Tonight’s 6-4 ALDS Game 1 win for the Yankees over the Twins was one of those games that outsiders watch and wonder, “Why are Yankees fans ever worried, about anything?” while Yankees fans gird their loins and grit their teeth, terrified. It has been several months, really, since the Yankees have played a game that mattered, and the void caused by a lack of urgency was replaced by worry. Is Mariano Rivera still Mo? Can Mark Teixeira hit in the postseason? Lord a-mighty, what happens with the rotation if CC loses Game 1? Tonight’s game sprouted all those concerns, and then vanquished them. The Yankees, these Yankees, just win in the postseason, sometimes even in spite of themselves. What were we all so concerned about?
The first five innings were constant agita. Francisco Liriano was shutting the Yankees down methodically, without any noticeable effort. CC Sabathia was laboring, somehow sweating on a chilly Minnesota night, not acting as the dominant No. 1 starter the Yanks desperately needed him to be. The Target Field crowd was roaring. We’d all just watched Roy Halladay make pitching look far easier than it’s supposed to look, and the Twins’ three-run lead felt irrationally insurmountable.

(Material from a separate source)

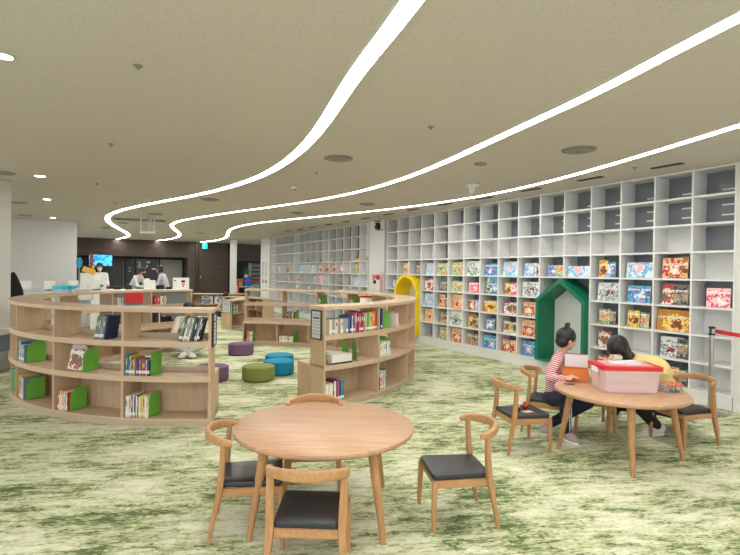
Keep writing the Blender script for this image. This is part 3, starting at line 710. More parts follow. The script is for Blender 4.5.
ch0 = make_chair(chairs[0][2]); ch0.location = chairs[0][0]; ch0.rotation_euler.z = R(chairs[0][1])
for loc, a, lab in chairs[1:]: dup(ch0, loc, R(a), lab)

# poufs
def pouf(loc, r, h, col, label):
    t = thing('pouf', label, 'pouf', loc, 0, 'round floor poufs')
    prof = [(.001, .004), (r*.9, .004), (r*.98, .02), (r, .05), (r, h*.5), (r, h-.03), (r*.975, h-.008), (r*.9, h), (r*.4, h+.006), (.001, h+.007)]
    MB().lathe((0, 0, 0), prof, 40).build('cushion', plain('felt_'+label.split()[0], col, .9, var=.08, scale=40, bump=.1), t, smooth=True)
    for z in (.045, h-.02):
        MB().tube([(r*1.0*math.cos(2*math.pi*i/40), r*math.sin(2*math.pi*i/40), z) for i in range(40)], .004, 6, closed=True).build('piping', plain('felt_'+label.split()[0], col), t, smooth=True)
    return t
pouf((-1.525, 6.98, 0), .222, .2, (128, 138, 72), 'olive green round pouf in front of the two blue ones')
pouf((-1.325, 7.42, 0), .222, .2, (12, 132, 170), 'blue round pouf touching the olive one, nearer of the two blue')
pouf((-1.41, 7.95, 0), .222, .2, (10, 120, 158), 'blue round pouf further back, half behind the nearer blue one')
pouf((-2.31, 9.1, 0), .222, .2, (112, 84, 112), 'purple round pouf standing furthest back by the inner bench')
pouf((-2.15, 6.92, 0), .222, .2, (92, 76, 100), 'purple round pouf half hidden by the left end panel')
# ------------------------------------------------------------------ viewpoint (also used to read places off the plan)
FOC, EYE = 505., 1.5
TH, RO = math.atan(4.5/FOC), math.atan(.014)
fw = Vector((0, math.cos(TH), -math.sin(TH))); rt = Vector((1, 0, 0)); up_ = rt.cross(fw)
def ray(px, py):
    x, y = px-370, 277.5-py; c, s = math.cos(RO), math.sin(RO)
    return (fw*FOC+rt*(c*x-s*y)+up_*(s*x+c*y))/FOC
def at(px, py, Y): d = ray(px, py); return Vector((0, 0, EYE))+d*(Y/d.y)
def onz(px, py, z): d = ray(px, py); return Vector((0, 0, EYE))+d*((z-EYE)/d.z)

# ------------------------------------------------------------------ ceiling fittings
LIGHT = plain('light_diffuser', (255, 253, 246), .5, emit=13, var=0)
def smooth2(P, n=8):
    return [Vector((p.x, p.y, 0)) for p in bez([(q.x, q.y, 0) for q in P], n)]
def strip(pix, label, wd=.12, ext=None):
    P = [onz(x, y, CEIL) for x, y in pix]
    if ext: P = [P[0]+(P[0]-P[1]).normalized()*ext]+P
    P = smooth2(P, 10)
    for _ in range(60): P = [P[0]]+[P[i]*.5+(P[i-1]+P[i+1])*.25 for i in range(1, len(P)-1)]+[P[-1]]
    t = thing('ceiling_light_strip', label, 'ceiling light', (P[len(P)//2].x, P[len(P)//2].y, CEIL))
    o = t.location.copy()
    Q = [Vector((p.x-o.x, p.y-o.y, -.004)) for p in P]
    MB().sweep(Q, [(-wd/2, -.003), (wd/2, -.003), (wd/2, .003), (-wd/2, .003)]).build('diffuser', LIGHT, t)
    for sg in (-1, 1):
        MB().sweep(Q, [(sg*(wd/2+.001), -.008), (sg*(wd/2+.010), -.008), (sg*(wd/2+.010), .0035), (sg*(wd/2+.001), .0035)]).build('trim_edge', PAINT, t)
strip([(411, 0), (386, 34), (364, 61), (345, 88), (325, 121), (305, 146), (280, 166), (250, 180.5), (210, 192), (170, 199.5), (130, 207), (112, 212.5), (106, 217.5), (110, 223.5), (122, 230), (130, 234.5), (127, 237), (116, 239)], 'long curving ceiling light strip running overhead to the top edge, leftmost of the three', .105, 1.6)
strip([(740, 15), (670, 51), (595, 92.5), (535, 119), (480, 145.5), (420, 172.5), (370, 189), (320, 199.5), (260, 208), (200, 216.5), (175, 221.5), (170.5, 225), (175, 230), (182, 234.5), (175, 238.5), (157, 240.5)], 'middle one of the three curving ceiling light strips', .092, 1.6)
strip([(740, 124), (670, 146), (595, 168.5), (520, 188.5), (445, 202), (370, 211), (320, 216), (280, 220), (245, 224), (231, 228.5), (226.5, 232.5), (229, 236), (220, 240), (200, 242)], 'ceiling light strip nearest the white bookcases, rightmost of the three', .09, 2.0)
def disc(px, py, r, name, label, cat, rings=0, m=None, emit=False, group=None):
    p = onz(px, py, CEIL); t = thing(name, label, cat, (p.x, p.y, CEIL), 0, group)
    if emit:
        MB().lathe((0, 0, 0), [(r*.99, -.002), (r, -.01), (r*.86, -.012), (r*.84, -.003)], 24).build('rim', PAINT, t)
        MB().cyl((0, 0), r*.83, -.007, -.003, 24).build('lens', LIGHT, t)
    else:
        MB().lathe((0, 0, 0), [(.001, -.001), (r, -.001), (r*1.0, -.008), (r*.9, -.014), (r*.88, -.006), (.001, -.006)], 32).build('rim', m or plain('vent_grey', (142, 138, 130), .5), t, smooth=True)
        for i in range(rings):
            q = r*(.78-.2*i); MB().lathe((0, 0, 0), [(q, -.006), (q+.004, -.02), (q-.035*r/.2, -.024), (q-.05*r/.2, -.01)], 32).build('ring_blade', plain('vent_blade', (140, 138, 128), .5), t, smooth=True)
    return t
V = 'round ceiling air diffusers'
disc(338.5, 158, .165, 'ceiling_vent', 'round air diffuser beside the leftmost light strip, the largest left of centre', 'ceiling vent', 3, group=V)
disc(579, 149.5, .17, 'ceiling_vent', 'round air diffuser between the middle and right light strips', 'ceiling vent', 3, group=V)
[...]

And then the Yankees exploded. Actually, that’s the wrong term. They plodded, they lurked, they waited until the right time, and then they struck. Four runs in the fifth inning, two hard-earned runs before Curtis Granderson’s ethereal triple off the wall — See? He can hit left-handers! — gave the Yanks the lead. The Twins, not feeling done yet, feeding off the energy of an intense-but-not-as-berserk-as-at-the-Metrodome crowd, tied it right back up, and we were reminded that it was October, that this was what we spend all year stowing away for, that this was going to be a long night. (Note to New York City employers: Thursday morning, all your employees will be zombies, all day. It would behoove you to grow accustomed to this for the rest of the month. It is assumed that you saw this coming.)
Then, in the top of the seventh, Teixeira powered under one and looped it just inside the right-field foul pole. You could feel the oxygen escape Target Field, in cold, impossibly white, . It might not have seemed to Yankees fans that the game was over, and there were certainly some hairy moments to come, but in Minnesota, they knew: The Yankees had them again. (It was shocking to see how many Twins fans left the park in the eighth.) Mariano Rivera came in to throw his bocce ball cutter, breaking bats as if they were made of wiffle, and the Yankees had their ALDS lead. Again. The Twins have to wonder if this will ever stop.
The Yankees should not be too relieved; with a gimpy Andy Pettitte and little rotation absolution to come, this was more of a must-win than any Yankees ALDS Game 1 should be. They didn’t win this series tonight; they just avoided disaster. But both teams’ fans came away from this game feeling that, alas, it is the same as it ever was. The Twins play hard, the Yankees hit some rough spots, not everything runs smoothly … and the Yankees still win. At the time, in the moment, it felt like nothing but peril. In retrospect, it feels inevitable.
Now, get to sleep. We all get to go through this again in about fifteen hours. Tonight was a glorious slog of a reminder: This is the fun part.